When you don’t wanna go first

We were on a Microsoft Teams call, but we may as well have been on different planets. My friend Mike rolled his eyes and covered his mouth to hide a smile, while another coworker temporarily muted her audio. Of course, I looked down at my pen as if it might give me the answer.

Our boss had asked us to think of four words that best describe us. Like little kids in a classroom, looking to avoid answering the teacher’s question, everyone on the call put our heads down, waiting for someone else to go, no one wanting to be the first. 

I thought about how I would answer. I didn’t want to be called, but if I was, I wanted to be ready. I guess this is the point where I should say, I hate ice breakers. I’m a strong worker and I enjoy getting to know my manager and peers, they become like a second family for me, but I hate small talk. You know the kind of ice-breakers that I’m talking about, where you’re asked to tell the celebrity that you most look like or your most embarrassing moment or when you have to tell three truths and lie and everyone else has to vote.

For the record, when I was younger, I would have responded that my celebrity look-alike was Doogie Howser, M.D., aka actor Neil Patrick Harris, and now a cross between Mr. Clean and The Rock in their best paunchy dad-bods.

Corporate America gone crazy

I’m not a prude. I like to have fun too, but instead of playing silly games and ice-breakers, I’d much rather learn real facts about my peers. When Corporate America resorts to games, then “Sarcastic Brian” makes his presence felt. I’m normally able to keep him at bay, but when you ask silly questions then you just may get silly answers. 

Here’s what I mean. I was in a group once and the leader asked what would happen if we all won a million dollars. What would we do with our time? I laughed as soon as I heard the question. Right on cue, I asked when she was giving the money out, because I wanted to cash my check right away, I didn’t trust that the check wouldn’t bounce. I then told her that since I won a million dollars I had to leave, because I had other places I needed to be.
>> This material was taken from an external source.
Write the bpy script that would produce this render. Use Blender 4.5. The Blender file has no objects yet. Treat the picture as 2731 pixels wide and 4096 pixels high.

Now my boss and I had worked together for years and knew each other well. She knew I was joking, but she got my point that I was interested in us having a real dialogue and working to become a better team.

Reading the room

However, in this particular meeting, I knew it probably wasn’t the best time for Sarcastic Brian to be coming out of his shell, so I stuffed him back in his cage and thought about what I was going to say. Right on cue, the manager picked me, asking me to give the four words that best describe me. I thought for a few seconds and then chose: Friendly, dedicated, creative, and perfectionist. 

The manager loved my answer, but I was sure to tell her that the four words were only half the answer. I told her that she’d probably be interested in learning too that I like solving problems, have a strong work ethic, and care deeply about my family. Of course, I was quick to add that you wouldn’t learn any of those facts from an ice breaker!